** START INFORMATION SUPPLIED **

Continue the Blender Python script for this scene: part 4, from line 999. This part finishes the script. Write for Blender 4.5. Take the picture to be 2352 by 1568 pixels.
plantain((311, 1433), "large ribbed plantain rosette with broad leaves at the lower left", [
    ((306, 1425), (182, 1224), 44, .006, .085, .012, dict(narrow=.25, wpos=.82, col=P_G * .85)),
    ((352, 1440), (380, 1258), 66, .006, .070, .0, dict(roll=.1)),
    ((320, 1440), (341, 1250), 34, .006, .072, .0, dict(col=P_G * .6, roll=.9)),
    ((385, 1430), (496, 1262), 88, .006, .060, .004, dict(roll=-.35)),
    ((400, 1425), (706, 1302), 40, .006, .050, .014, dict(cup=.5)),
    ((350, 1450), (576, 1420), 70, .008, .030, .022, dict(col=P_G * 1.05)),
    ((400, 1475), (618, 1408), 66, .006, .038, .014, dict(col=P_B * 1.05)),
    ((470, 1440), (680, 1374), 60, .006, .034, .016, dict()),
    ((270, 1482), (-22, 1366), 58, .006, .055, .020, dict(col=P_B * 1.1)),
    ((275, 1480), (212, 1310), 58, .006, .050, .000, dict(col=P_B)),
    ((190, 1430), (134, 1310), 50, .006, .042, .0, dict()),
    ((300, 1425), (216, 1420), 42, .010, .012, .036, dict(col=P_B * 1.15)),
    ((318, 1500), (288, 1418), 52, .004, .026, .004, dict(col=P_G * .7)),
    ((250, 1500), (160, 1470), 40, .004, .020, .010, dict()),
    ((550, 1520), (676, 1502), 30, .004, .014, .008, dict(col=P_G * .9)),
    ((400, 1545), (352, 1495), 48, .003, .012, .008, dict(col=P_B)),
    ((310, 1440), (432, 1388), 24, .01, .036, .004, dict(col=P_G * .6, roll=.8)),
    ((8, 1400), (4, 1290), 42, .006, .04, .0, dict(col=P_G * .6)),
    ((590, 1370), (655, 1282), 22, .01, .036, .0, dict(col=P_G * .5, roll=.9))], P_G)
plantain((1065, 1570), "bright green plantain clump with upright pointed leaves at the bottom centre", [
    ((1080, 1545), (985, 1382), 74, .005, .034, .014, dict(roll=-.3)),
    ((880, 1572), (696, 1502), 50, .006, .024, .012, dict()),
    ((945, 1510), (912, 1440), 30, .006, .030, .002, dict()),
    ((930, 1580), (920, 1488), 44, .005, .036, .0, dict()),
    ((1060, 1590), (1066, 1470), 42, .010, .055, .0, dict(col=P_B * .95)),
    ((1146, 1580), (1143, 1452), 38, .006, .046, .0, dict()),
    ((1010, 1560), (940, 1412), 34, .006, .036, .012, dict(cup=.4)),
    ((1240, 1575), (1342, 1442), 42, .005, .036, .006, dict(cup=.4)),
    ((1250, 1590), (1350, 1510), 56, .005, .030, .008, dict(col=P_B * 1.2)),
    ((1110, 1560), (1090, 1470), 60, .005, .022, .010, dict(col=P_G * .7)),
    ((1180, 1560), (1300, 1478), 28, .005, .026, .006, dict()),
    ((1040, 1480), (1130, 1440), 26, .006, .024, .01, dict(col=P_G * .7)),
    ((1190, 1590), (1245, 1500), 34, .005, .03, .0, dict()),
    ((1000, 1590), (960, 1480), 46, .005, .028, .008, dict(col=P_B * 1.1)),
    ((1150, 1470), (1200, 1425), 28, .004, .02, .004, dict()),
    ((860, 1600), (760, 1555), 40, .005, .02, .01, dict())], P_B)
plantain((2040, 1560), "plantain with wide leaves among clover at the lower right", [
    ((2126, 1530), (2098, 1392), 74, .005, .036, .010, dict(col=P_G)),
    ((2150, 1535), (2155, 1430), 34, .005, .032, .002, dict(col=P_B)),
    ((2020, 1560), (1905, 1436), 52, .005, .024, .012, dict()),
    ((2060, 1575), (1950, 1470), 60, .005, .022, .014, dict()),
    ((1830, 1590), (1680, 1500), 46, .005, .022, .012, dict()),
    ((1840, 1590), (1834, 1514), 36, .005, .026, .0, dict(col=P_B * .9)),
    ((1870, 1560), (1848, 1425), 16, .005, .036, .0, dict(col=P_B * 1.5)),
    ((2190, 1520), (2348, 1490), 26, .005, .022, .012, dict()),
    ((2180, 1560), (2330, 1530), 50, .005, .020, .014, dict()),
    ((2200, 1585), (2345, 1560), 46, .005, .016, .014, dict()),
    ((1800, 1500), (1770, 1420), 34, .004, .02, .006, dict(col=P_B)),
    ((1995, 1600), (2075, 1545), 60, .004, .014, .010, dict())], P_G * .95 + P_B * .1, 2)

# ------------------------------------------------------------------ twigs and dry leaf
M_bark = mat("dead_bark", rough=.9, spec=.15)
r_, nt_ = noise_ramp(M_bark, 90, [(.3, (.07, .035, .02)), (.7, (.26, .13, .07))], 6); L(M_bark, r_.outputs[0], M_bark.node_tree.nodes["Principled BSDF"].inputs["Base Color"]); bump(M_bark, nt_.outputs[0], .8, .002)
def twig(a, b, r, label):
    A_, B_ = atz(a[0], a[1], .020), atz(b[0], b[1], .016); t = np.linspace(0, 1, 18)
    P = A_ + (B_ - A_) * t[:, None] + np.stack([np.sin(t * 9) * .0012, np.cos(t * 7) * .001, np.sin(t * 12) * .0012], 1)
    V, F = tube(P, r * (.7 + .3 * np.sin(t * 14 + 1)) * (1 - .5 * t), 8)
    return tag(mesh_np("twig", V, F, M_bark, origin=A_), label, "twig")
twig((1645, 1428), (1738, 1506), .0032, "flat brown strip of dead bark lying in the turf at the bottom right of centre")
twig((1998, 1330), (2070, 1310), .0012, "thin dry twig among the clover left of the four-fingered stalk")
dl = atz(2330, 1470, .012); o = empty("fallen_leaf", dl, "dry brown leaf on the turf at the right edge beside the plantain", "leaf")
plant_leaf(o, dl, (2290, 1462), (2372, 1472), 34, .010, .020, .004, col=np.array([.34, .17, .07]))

** END INFORMATION SUPPLIED **

• [WHAT THE TASK REQUIRES]:
Your task is to print the whole listing again exactly.

• [RESULT FOR THIS EXERCISE]:
Continue the Blender Python script for this scene: part 4, from line 999. This part finishes the script. Write for Blender 4.5. Take the picture to be 2352 by 1568 pixels.
plantain((311, 1433), "large ribbed plantain rosette with broad leaves at the lower left", [
    ((306, 1425), (182, 1224), 44, .006, .085, .012, dict(narrow=.25, wpos=.82, col=P_G * .85)),
    ((352, 1440), (380, 1258), 66, .006, .070, .0, dict(roll=.1)),
    ((320, 1440), (341, 1250), 34, .006, .072, .0, dict(col=P_G * .6, roll=.9)),
    ((385, 1430), (496, 1262), 88, .006, .060, .004, dict(roll=-.35)),
    ((400, 1425), (706, 1302), 40, .006, .050, .014, dict(cup=.5)),
    ((350, 1450), (576, 1420), 70, .008, .030, .022, dict(col=P_G * 1.05)),
    ((400, 1475), (618, 1408), 66, .006, .038, .014, dict(col=P_B * 1.05)),
    ((470, 1440), (680, 1374), 60, .006, .034, .016, dict()),
    ((270, 1482), (-22, 1366), 58, .006, .055, .020, dict(col=P_B * 1.1)),
    ((275, 1480), (212, 1310), 58, .006, .050, .000, dict(col=P_B)),
    ((190, 1430), (134, 1310), 50, .006, .042, .0, dict()),
    ((300, 1425), (216, 1420), 42, .010, .012, .036, dict(col=P_B * 1.15)),
    ((318, 1500), (288, 1418), 52, .004, .026, .004, dict(col=P_G * .7)),
    ((250, 1500), (160, 1470), 40, .004, .020, .010, dict()),
    ((550, 1520), (676, 1502), 30, .004, .014, .008, dict(col=P_G * .9)),
    ((400, 1545), (352, 1495), 48, .003, .012, .008, dict(col=P_B)),
    ((310, 1440), (432, 1388), 24, .01, .036, .004, dict(col=P_G * .6, roll=.8)),
    ((8, 1400), (4, 1290), 42, .006, .04, .0, dict(col=P_G * .6)),
    ((590, 1370), (655, 1282), 22, .01, .036, .0, dict(col=P_G * .5, roll=.9))], P_G)
plantain((1065, 1570), "bright green plantain clump with upright pointed leaves at the bottom centre", [
    ((1080, 1545), (985, 1382), 74, .005, .034, .014, dict(roll=-.3)),
    ((880, 1572), (696, 1502), 50, .006, .024, .012, dict()),
    ((945, 1510), (912, 1440), 30, .006, .030, .002, dict()),
    ((930, 1580), (920, 1488), 44, .005, .036, .0, dict()),
    ((1060, 1590), (1066, 1470), 42, .010, .055, .0, dict(col=P_B * .95)),
    ((1146, 1580), (1143, 1452), 38, .006, .046, .0, dict()),
    ((1010, 1560), (940, 1412), 34, .006, .036, .012, dict(cup=.4)),
    ((1240, 1575), (1342, 1442), 42, .005, .036, .006, dict(cup=.4)),
    ((1250, 1590), (1350, 1510), 56, .005, .030, .008, dict(col=P_B * 1.2)),
    ((1110, 1560), (1090, 1470), 60, .005, .022, .010, dict(col=P_G * .7)),
    ((1180, 1560), (1300, 1478), 28, .005, .026, .006, dict()),
    ((1040, 1480), (1130, 1440), 26, .006, .024, .01, dict(col=P_G * .7)),
    ((1190, 1590), (1245, 1500), 34, .005, .03, .0, dict()),
    ((1000, 1590), (960, 1480), 46, .005, .028, .008, dict(col=P_B * 1.1)),
    ((1150, 1470), (1200, 1425), 28, .004, .02, .004, dict()),
    ((860, 1600), (760, 1555), 40, .005, .02, .01, dict())], P_B)
plantain((2040, 1560), "plantain with wide leaves among clover at the lower right", [
    ((2126, 1530), (2098, 1392), 74, .005, .036, .010, dict(col=P_G)),
    ((2150, 1535), (2155, 1430), 34, .005, .032, .002, dict(col=P_B)),
    ((2020, 1560), (1905, 1436), 52, .005, .024, .012, dict()),
    ((2060, 1575), (1950, 1470), 60, .005, .022, .014, dict()),
    ((1830, 1590), (1680, 1500), 46, .005, .022, .012, dict()),
    ((1840, 1590), (1834, 1514), 36, .005, .026, .0, dict(col=P_B * .9)),
    ((1870, 1560), (1848, 1425), 16, .005, .036, .0, dict(col=P_B * 1.5)),
    ((2190, 1520), (2348, 1490), 26, .005, .022, .012, dict()),
    ((2180, 1560), (2330, 1530), 50, .005, .020, .014, dict()),
    ((2200, 1585), (2345, 1560), 46, .005, .016, .014, dict()),
    ((1800, 1500), (1770, 1420), 34, .004, .02, .006, dict(col=P_B)),
    ((1995, 1600), (2075, 1545), 60, .004, .014, .010, dict())], P_G * .95 + P_B * .1, 2)

# ------------------------------------------------------------------ twigs and dry leaf
M_bark = mat("dead_bark", rough=.9, spec=.15)
r_, nt_ = noise_ramp(M_bark, 90, [(.3, (.07, .035, .02)), (.7, (.26, .13, .07))], 6); L(M_bark, r_.outputs[0], M_bark.node_tree.nodes["Principled BSDF"].inputs["Base Color"]); bump(M_bark, nt_.outputs[0], .8, .002)
def twig(a, b, r, label):
    A_, B_ = atz(a[0], a[1], .020), atz(b[0], b[1], .016); t = np.linspace(0, 1, 18)
    P = A_ + (B_ - A_) * t[:, None] + np.stack([np.sin(t * 9) * .0012, np.cos(t * 7) * .001, np.sin(t * 12) * .0012], 1)
    V, F = tube(P, r * (.7 + .3 * np.sin(t * 14 + 1)) * (1 - .5 * t), 8)
    return tag(mesh_np("twig", V, F, M_bark, origin=A_), label, "twig")
twig((1645, 1428), (1738, 1506), .0032, "flat brown strip of dead bark lying in the turf at the bottom right of centre")
twig((1998, 1330), (2070, 1310), .0012, "thin dry twig among the clover left of the four-fingered stalk")
dl = atz(2330, 1470, .012); o = empty("fallen_leaf", dl, "dry brown leaf on the turf at the right edge beside the plantain", "leaf")
plant_leaf(o, dl, (2290, 1462), (2372, 1472), 34, .010, .020, .004, col=np.array([.34, .17, .07]))